Madrid vs Barcelona: A dangerous 'cat and mouse' game about Catalonia




By Pablo Sanguinetti and Alvise Armellini, -

The confrontation between the separatist leader of Catalonia and the central Spanish government is ratcheting up. The window of opportunity for both sides to find an honourable way out is gradually closing.



 
The expiration of what was supposed to be the last ultimatum from Madrid to Barcelona has come and gone for Catalan President Carles Puigdemont and Spanish Prime Minister Mariano Rajoy. Do not expect this to end the dangerous game of brinkmanship in which they are locked.
Rather than setting aside secessionist plans, Puigdemont has threatened to follow up on them if his region is punished with a suspension of its autonomy. But Rajoy's government has said it will just do that, via Article 155 of the constitution.
Both moves are unprecedented and would escalate what is already the most serious political crisis Spain has experienced since a failed coup d'etat in 1981. Given the seriousness of the situation, prudence from both sides seems advisable.
According to Joan Coscubiela, spokesman of the leftist Si Que Es Pot coalition in the Catalan parliament, neither Rajoy nor Puigdemont would like to go through with their actions, and are playing a "cat and mouse" game.
"The [unilateral declaration of independence] can be proclaimed, but not implemented. On 155, we know how to get into it, but not how to get out of it. Let's stop playing at 'the worse, the better,'" the politician said on Twitter.
Activating Article 155 of the constitution would bring rebellious Catalonia under Madrid's direct control. But there is no precedent for such a decision, which would break a taboo in heavily decentralized modern Spain.
On Wednesday, the Spanish premier told parliament he would "undoubtedly" prefer not to trigger Article 155, amid warnings from the National Basque Party, which governs the northern Basque region, that it would stop supporting Rajoy's minority government if he did.

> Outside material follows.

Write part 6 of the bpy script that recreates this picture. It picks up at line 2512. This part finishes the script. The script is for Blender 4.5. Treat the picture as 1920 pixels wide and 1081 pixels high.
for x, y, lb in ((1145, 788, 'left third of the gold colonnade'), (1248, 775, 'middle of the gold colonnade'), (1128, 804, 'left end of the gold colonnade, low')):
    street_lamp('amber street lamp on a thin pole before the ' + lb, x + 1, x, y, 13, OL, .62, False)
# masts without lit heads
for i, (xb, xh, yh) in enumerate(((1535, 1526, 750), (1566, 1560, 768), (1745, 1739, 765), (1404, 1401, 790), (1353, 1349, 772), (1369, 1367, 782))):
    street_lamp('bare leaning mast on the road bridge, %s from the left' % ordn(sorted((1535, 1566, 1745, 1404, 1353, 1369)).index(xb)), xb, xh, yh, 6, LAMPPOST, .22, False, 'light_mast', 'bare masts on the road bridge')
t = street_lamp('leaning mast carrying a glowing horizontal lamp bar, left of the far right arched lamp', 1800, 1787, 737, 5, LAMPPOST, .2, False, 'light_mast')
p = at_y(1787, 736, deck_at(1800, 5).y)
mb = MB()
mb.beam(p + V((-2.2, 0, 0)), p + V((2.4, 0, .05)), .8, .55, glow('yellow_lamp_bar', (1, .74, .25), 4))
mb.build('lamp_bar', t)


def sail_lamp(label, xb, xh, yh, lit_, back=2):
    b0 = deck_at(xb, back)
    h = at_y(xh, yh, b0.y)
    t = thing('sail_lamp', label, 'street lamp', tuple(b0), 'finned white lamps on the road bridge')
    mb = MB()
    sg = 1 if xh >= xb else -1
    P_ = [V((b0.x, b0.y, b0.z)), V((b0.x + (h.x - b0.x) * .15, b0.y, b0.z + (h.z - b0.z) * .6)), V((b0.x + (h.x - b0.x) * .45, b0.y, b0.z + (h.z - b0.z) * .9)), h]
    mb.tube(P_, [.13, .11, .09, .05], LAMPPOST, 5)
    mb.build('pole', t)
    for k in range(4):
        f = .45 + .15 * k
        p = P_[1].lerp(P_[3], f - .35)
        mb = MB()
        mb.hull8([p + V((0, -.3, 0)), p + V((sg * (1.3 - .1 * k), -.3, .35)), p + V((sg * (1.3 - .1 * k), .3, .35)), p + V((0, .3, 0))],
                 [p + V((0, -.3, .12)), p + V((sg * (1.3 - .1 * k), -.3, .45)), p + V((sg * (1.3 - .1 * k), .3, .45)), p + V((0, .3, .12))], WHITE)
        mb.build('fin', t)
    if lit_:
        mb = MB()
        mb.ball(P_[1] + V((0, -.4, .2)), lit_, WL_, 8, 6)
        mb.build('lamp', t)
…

To limit the damage, the premier is seeking support from opposition parties, and his main opponents, the socialist PSOE, who said Thursday they would only approve a "very limited" application of 155, for "the shortest possible" time period.

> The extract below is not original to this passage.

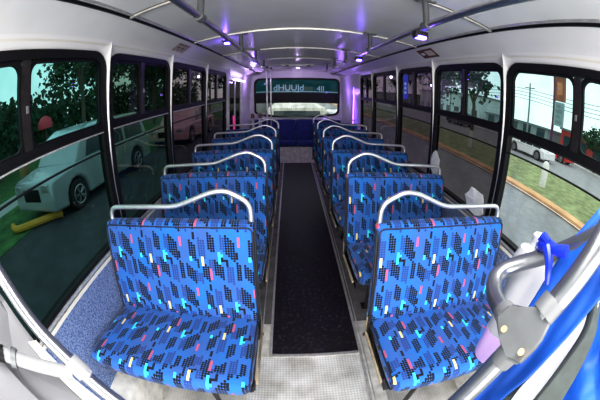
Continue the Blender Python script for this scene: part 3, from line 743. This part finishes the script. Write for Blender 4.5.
jk = sheet([((600, 208, .50), (640, 262, .47)), ((576, 236, .50), (615, 282, .47)), ((552, 270, .52), (592, 308, .48)), ((528, 308, .55), (560, 345, .50)), ((492, 356, .62), (528, 378, .54)), ((452, 396, .72), (500, 402, .60)), ((425, 425, .80), (480, 430, .66))],
           'blue_jacket', 'blue', amp=.006, seed=1)
tag(jk, 'blue cloth draped behind the thick steel rail at the lower right', 'cloth')
ds = empty('cab_seat', at(570, 370, .6), "driver's seat back with white shell, grey edge and blue cover, lower right corner", 'seat'); DT = Vector(ds.location)
sheet([((594, 306, .55), (600, 300, .55)), ((568, 334, .55), (588, 332, .555)), ((544, 362, .56), (572, 360, .565)), ((520, 388, .58), (550, 388, .58)), ((500, 415, .6), (530, 420, .6))], 'seat_shell', 'whitepl', ds, DT, amp=.0, thick=.01)
sheet([((592, 302, .54), (596, 306, .56)), ((585, 330, .54), (593, 333, .56)), ((567, 358, .54), (581, 363, .56)), ((546, 386, .55), (564, 394, .57)), ((524, 412, .56), (546, 422, .58))], 'edge_pad', 'greypad', ds, DT, amp=.0, thick=.02)
sheet([((505, 378, .63), (530, 372, .63)), ((490, 398, .63), (527, 392, .63)), ((480, 420, .64), (520, 418, .64))], 'lower_pad', 'greypad', ds, DT, amp=.0, thick=.02)
sheet([((594, 285, .60), (650, 270, .62)), ((586, 320, .60), (650, 320, .62)), ((570, 356, .60), (650, 365, .62)), ((548, 396, .61), (640, 410, .63)), ((532, 430, .62), (630, 440, .64))], 'seat_cover', 'blue', ds, DT, amp=.02, thick=.01, seed=3)

# spray bottle hanging on the branch rail
p0, p1 = at(489, 355, .735), at(537, 246, .60)
AX = (p1-p0).normalized()
sb = empty('spray_bottle', p0, 'white spray bottle with lilac liquid and blue trigger hanging on the driver rail', 'bottle')
sb.rotation_mode = 'QUATERNION'; sb.rotation_quaternion = AX.to_track_quat('Z', 'Y')
SBI = (Matrix.Translation(p0) @ AX.to_track_quat('Z', 'Y').to_matrix().to_4x4()).inverted()
BL = (p1-p0).length
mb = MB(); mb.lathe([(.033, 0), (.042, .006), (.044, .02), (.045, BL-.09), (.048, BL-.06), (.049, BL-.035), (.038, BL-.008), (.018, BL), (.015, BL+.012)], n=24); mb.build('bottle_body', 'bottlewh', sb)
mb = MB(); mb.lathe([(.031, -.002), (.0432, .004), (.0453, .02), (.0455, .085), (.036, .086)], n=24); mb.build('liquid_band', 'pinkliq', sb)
mb = MB(); mb.lathe([(.0165, BL+.006), (.0165, BL+.022), (.012, BL+.026)], n=16); mb.build('neck_collar', 'bottlewh', sb)
def loc(p, d_): return SBI @ at(p[0], p[1], d_)
mb = MB(); mb.tube([loc((539, 246), .585), loc((541, 246), .53), loc((545, 245), .50), loc((551, 247), .49), loc((556, 250), .48)], [.009, .010, .012, .011, .008], 10)
mb.tube([loc((540, 240), .51), loc((544, 237), .50), loc((549, 243), .49)], [.005, .009, .007], 8); mb.build('trigger_head', 'bluepl', sb)
mb = MB(); mb.tube([loc((554, 250), .48), loc((560, 251), .475), loc((567, 252), .47)], [.008, .0105, .0105], 10); mb.build('nozzle', 'bluepl', sb)
mb = MB(); mb.tube([loc((547, 246), .485), loc((549, 262), .475), loc((548, 275), .475), loc((547, 284), .48)], [.0085, .0075, .0065, .005], 8); mb.build('trigger', 'bluepl', sb)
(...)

Madrid's caution effectively gives Puigdemont another 11th-hour escape clause: both Rajoy and the PSOE have signalled that, if he were to spontaneously call for snap Catalan regional elections, that would halt the 155 procedure in its tracks.
Puigdemont hails from the PDeCAT, a pro-business, largely middle class centrist party that joined the secessionist cause only a few years ago. But that does not automatically mean that appeals to moderation will find receptive ears.

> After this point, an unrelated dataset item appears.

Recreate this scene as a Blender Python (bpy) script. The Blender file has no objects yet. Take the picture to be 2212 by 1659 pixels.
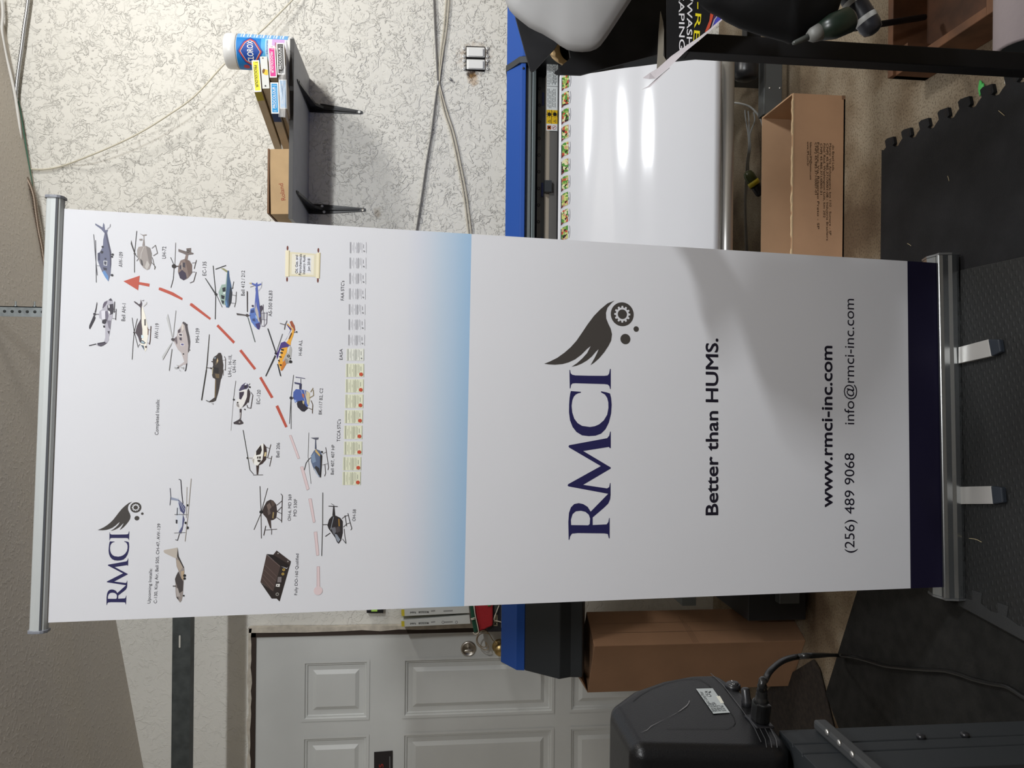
import bpy, bmesh, math, random
from mathutils import Vector, Matrix
from mathutils.geometry import tessellate_polygon
random.seed(7)
S = bpy.context.scene
COL = S.collection
# ---------------------------------------------------------------- camera (phone held sideways: picture-left is up)
FPX, CAMH, PIT, ROLL = 1660.0, 1.35, math.radians(6), 0.010
CAM = Vector((0, 0, CAMH))
FW = Vector((0, math.cos(PIT), -math.sin(PIT)))
R0 = Vector((1, 0, 0)); U0 = Vector((0, math.sin(PIT), math.cos(PIT)))
RT = R0*math.cos(ROLL)+U0*math.sin(ROLL); UP = U0*math.cos(ROLL)-R0*math.sin(ROLL)
cd = bpy.data.cameras.new('camera'); cam = bpy.data.objects.new('camera', cd); COL.objects.link(cam)
cd.sensor_fit = 'HORIZONTAL'; cd.sensor_width = 36; cd.lens = 36*FPX/2212; cd.clip_start = 0.02
cam.matrix_world = Matrix((((-UP).x, RT.x, (-FW).x, CAM.x), ((-UP).y, RT.y, (-FW).y, CAM.y), ((-UP).z, RT.z, (-FW).z, CAM.z), (0, 0, 0, 1)))
S.camera = cam
# ---------------------------------------------------------------- world, lamps, exposure
w = bpy.data.worlds.new('world'); S.world = w; w.use_nodes = True
w.node_tree.nodes['Background'].inputs[0].default_value = (0.85, 0.9, 1, 1)
w.node_tree.nodes['Background'].inputs[1].default_value = 0.07
def area(name, loc, target, sx, sy, watts, col=(1, .97, .92)):
    l = bpy.data.lights.new(name, 'AREA'); l.shape = 'RECTANGLE'; l.size = sx; l.size_y = sy; l.energy = watts; l.color = col
    o = bpy.data.objects.new(name, l); COL.objects.link(o); o.location = loc
    o.rotation_euler = (Vector(target)-Vector(loc)).to_track_quat('-Z', 'Y').to_euler(); return o
area('lamp_tube', (.50, -.62, 2.88), (-.15, 2.4, .6), .34, .10, 30, (.97, .985, 1))
area('lamp_tube', (.62, -.90, 2.88), (-.1, 2.4, .6), .34, .10, 18, (.97, .985, 1))
LC = Vector((2.03, -.1, 2.80))
area('lamp_panel', LC, LC+Vector((-.5, 1, -.75)), .34, .05, 60, (.95, .98, 1))
area('ceiling_lamp', (2.3, 2.05, 2.95), (1.2, 3.3, .9), .5, .25, 34, (1, .98, .94))
S.view_settings.view_transform = 'Standard'; S.view_settings.look = 'None'; S.view_settings.gamma = 1
S.view_settings.use_curve_mapping = False; S.view_settings.exposure = -0.25
# ---------------------------------------------------------------- pixel to place
def ray(px, py): return FW*FPX+RT*(829.5-py)-UP*(px-1106)
def at(px, py, Y): d = ray(px, py); return CAM+d*(Y/d.y)
def atz(px, py, z): d = ray(px, py); return CAM+d*((z-CAMH)/d.z)
def atx(px, py, x): d = ray(px, py); return CAM+d*(x/d.x)
# ---------------------------------------------------------------- colours and materials
def s2l(c): c /= 255.0; return c/12.92 if c <= .04045 else ((c+.055)/1.055)**2.4
def hx(h): h = h if len(h) == 6 else ''.join(a+a for a in h); return tuple(s2l(int(h[i:i+2], 16)) for i in (0, 2, 4))
MATS = {}
def mat(name, rgb, rough=.6, metal=0, spec=.5, bump=0, bscale=60, var=0, vscale=8, var2=None, alpha=1, trans=0, coat=0, detail=4):
    if name in MATS: return MATS[name]
    m = bpy.data.materials.new(name); m.use_nodes = True; nt = m.node_tree; b = nt.nodes['Principled BSDF']
    b.inputs['Base Color'].default_value = (*rgb, 1); b.inputs['Roughness'].default_value = rough
    b.inputs['Metallic'].default_value = metal; b.inputs['Specular IOR Level'].default_value = spec
    b.inputs['Alpha'].default_value = alpha; b.inputs['Transmission Weight'].default_value = trans; b.inputs['Coat Weight'].default_value = coat
    tc = nt.nodes.new('ShaderNodeTexCoord')
    if var or var2:
        n = nt.nodes.new('ShaderNodeTexNoise'); n.inputs['Scale'].default_value = vscale; n.inputs['Detail'].default_value = 6
        nt.links.new(tc.outputs['Object'], n.inputs['Vector'])
        r = nt.nodes.new('ShaderNodeValToRGB'); r.color_ramp.elements[0].position = .35; r.color_ramp.elements[1].position = .65
        a = tuple(max(0, c*(1-var)) for c in rgb); c2 = var2 or tuple(min(1, c*(1+var)) for c in rgb)
        r.color_ramp.elements[0].color = (*a, 1); r.color_ramp.elements[1].color = (*c2, 1)
        nt.links.new(n.outputs['Fac'], r.inputs[0]); nt.links.new(r.outputs[0], b.inputs['Base Color'])
    if bump:
        n = nt.nodes.new('ShaderNodeTexNoise'); n.inputs['Scale'].default_value = bscale; n.inputs['Detail'].default_value = detail
        nt.links.new(tc.outputs['Object'], n.inputs['Vector'])
        bp = nt.nodes.new('ShaderNodeBump'); bp.inputs['Strength'].default_value = bump; bp.inputs['Distance'].default_value = .004
        nt.links.new(n.outputs['Fac'], bp.inputs['Height']); nt.links.new(bp.outputs[0], b.inputs['Normal'])
    MATS[name] = m; return m
def ink(h, k=1.12, rough=.5):
    n = 'ink_'+h+('' if k == 1.12 else '_%d' % int(k*100))
    return mat(n, tuple(min(.92, c*k) for c in hx(h)), rough, spec=.3)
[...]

By backing down, the Catalan president would lose the support of hard core separatists, and possibly end his career. Polls suggest that his leftist deputy, Oriol Junqueras, would handily beat him in a new regional ballot.
Might it be in Puigdemont's interest to prolong the stand-off with Madrid? A secret "road map" to independence reportedly discovered in the papers of an arrested Catalan official suggests that this might be part of Catalan government plans.
Earlier this month, Spanish media said the document sets out the objective of "creating more conflict" as well as "political and economic instability" in the hope of whipping up popular Catalan support for independence, which is presently far from overwhelming.
A compromise solution might be for Puigdemont to allow the Catalan parliament to declare independence, appeasing radicals in his coalition, and follow that up with a call for new elections, which might please moderates.
It remains to be keen if Rajoy will tolerate more ambiguity from the Catalan president. And if any of the upcoming pro-Catalan independence protests turn nasty, it will be harder than ever to avoid a final reckoning between Madrid and Barcelona.